Actually came across this piece after reading Lola Nation's piece, which I loved.
With your piece, I feel like I can grasp the state of mind someone walking a tightrope may find themself in. The uncertainty of accomplishing the act and the very real certainty that if you're not successful...well, you wont really have to worry about failing at anything else in life.
Like most literature, it's how you, the reader, interprets it. If the author has not sufficiently guided the reader in the general direction (subtle suggestion), then the writer has failed or needs an edit.
In the end, was the reader entertained? Was there enough left to the imagination?
This piece is a combination of elocution, euphony, stream-of-conscious, all with the flavor of desperation bathed in sweat.
In this instance, the protagonist is in a moment, not introspection, but immediate desperation. Maybe the protagonist committed a murder, had an accident, was in some kind of imminent peril.

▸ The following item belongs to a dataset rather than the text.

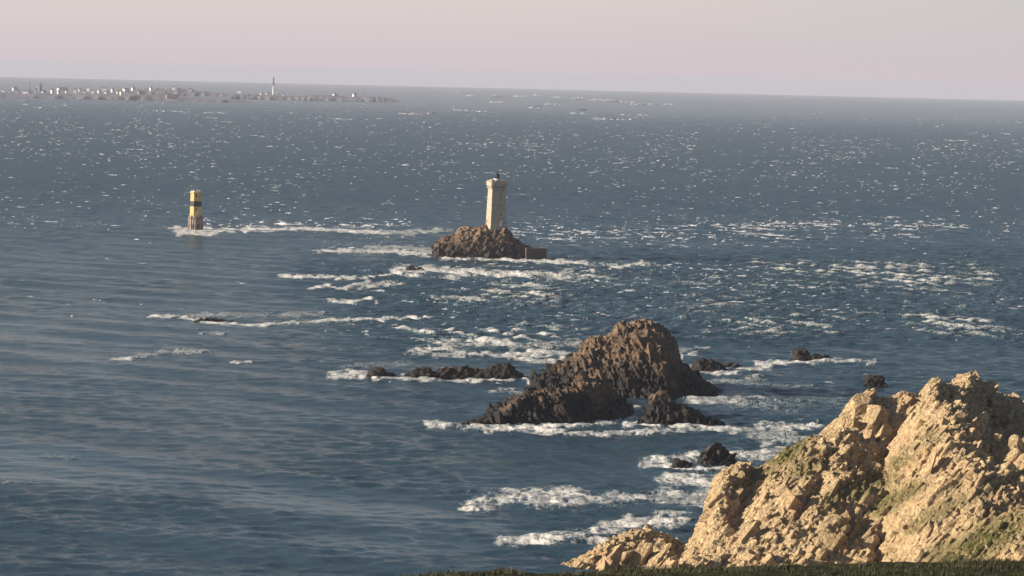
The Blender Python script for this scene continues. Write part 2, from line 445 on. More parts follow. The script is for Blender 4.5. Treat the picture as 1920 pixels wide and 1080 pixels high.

The image that goes with this is a set of feet on a high wire, one in front of the other. Haute Tension - High Tension. The wire and the protagonist are under tension. I probably should have displayed the image as well.
The best feedback is when the reader can express what the narrative evokes. Then , it's the writer that interprets the reaction and learns from it or is validated.
My formal education majored in Criminal Justice and Computer/Information Systems. I've been an English honors student from high school through college. I'm not an English or literature scholar, just a spectator that can write.
The honest truth is that I have learned the most from Stephen King. Setting the genre aside, he is the best living writer. Others certainly entertain us but their work is ultimately forgettable.
Would you ever tire of reading The Stand or The Gun Slinger?
Discarding punctuation and standard form is a minimalist approach and, when done right, focuses the reader on the narrative.
Poetry, flash/micro/short fiction are well served by introducing intense, well-placed words, use of line-breaks, cutting out prepositions and articles when possible.
Hah, I read this and didn't even see the response, wow. Thank you.
(now back to my review)
I can see the person walking, swaying a little an doing a flex - the long walk, the maintaining a bit of composure, catching the sway and flexing to show you're moving on...
and then... the reality ... no gentle landing, no royal hand outs, no even an army could put the broken, calloused soul back together again...
This is interesting. I wonder if its a metaphor? It could be one for life and a word of caution to "follow the straight and noarrow". I think if you let loose and just write you sometimes don't even realize the topic until you have a chance to stop and examine what you've done.
I'm curious about something. Have you had a formal education in literature?
I like the lack of punctuation and capitalization. It works to make the piece a little edgier.